To shutdown a pipeline, it's not a management console issue, hence why I'd speculate it's in the ICS devices themselves, which probably use uClinux toolchains on SoCs from one or two large vendors. I did some smart meter and ICS security work in the 00's, and there were a few vendors who would be strategic targets. The attack tools available now are unbelievably better, while the attack surface is pretty much the same due to the long lifecycles of ICS components, and considering today we've got cheap SDRs and gnuradio blocks for most wireless protocols, AVR tools, buspirate and the good/greatfet, ghidra/ida, and python for reverse engineering, the vulnerability research on this stuff moves way faster than the industry ability to respond.

If this is a serious attack, the only way to respond will be if they are very lucky, it's a worm and they can stand up a honeynet with spare gear to catch a sample and any good infosec firm can pull it apart. But if it's an active APT group, there's probably a political solution, as given what's possible, this would seem to be just a shot over the bow.

3 comments

I get what you're saying and that could very well be the case, but I think the 'pipeline' as a whole requires a lot of handshaking between the different stations. They would not be able to do this without their supervisory control later (or at least it would be particularly difficult).
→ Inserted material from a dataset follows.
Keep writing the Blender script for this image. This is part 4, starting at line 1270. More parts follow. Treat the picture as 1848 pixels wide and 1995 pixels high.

That alone could have caused them to shut it down.

Additionally, if there was a whiff of malicious software or unintended access I would imagine they would want to make sure it didn't get into other systems. That would involve isolating and possibly shutting down machines and equipment.

I guess we'll see when they release more information. I would imagine that we'll get more details since this is critical infrastructure.

If the management console has a button or controls that would allow the person sitting at the management console to shut down the pipeline, which systems usually do have an emergency stop button in case there is an accident, then all you need is access to the management console to write one bit to the controller that says “operator pressed estop”

No need for firmware vulnerabilities in VxWorks when there are internet connected windows pcs.

Very interesting, kinda spooky.

Peer-to-peer threats from a world power perspective seem to be less bullets and more code. Any cyber warfare would just end in both parties destroying critical infrastructure until there's none left. War of attrition, skipping completely past the military and affecting the civilian population directly.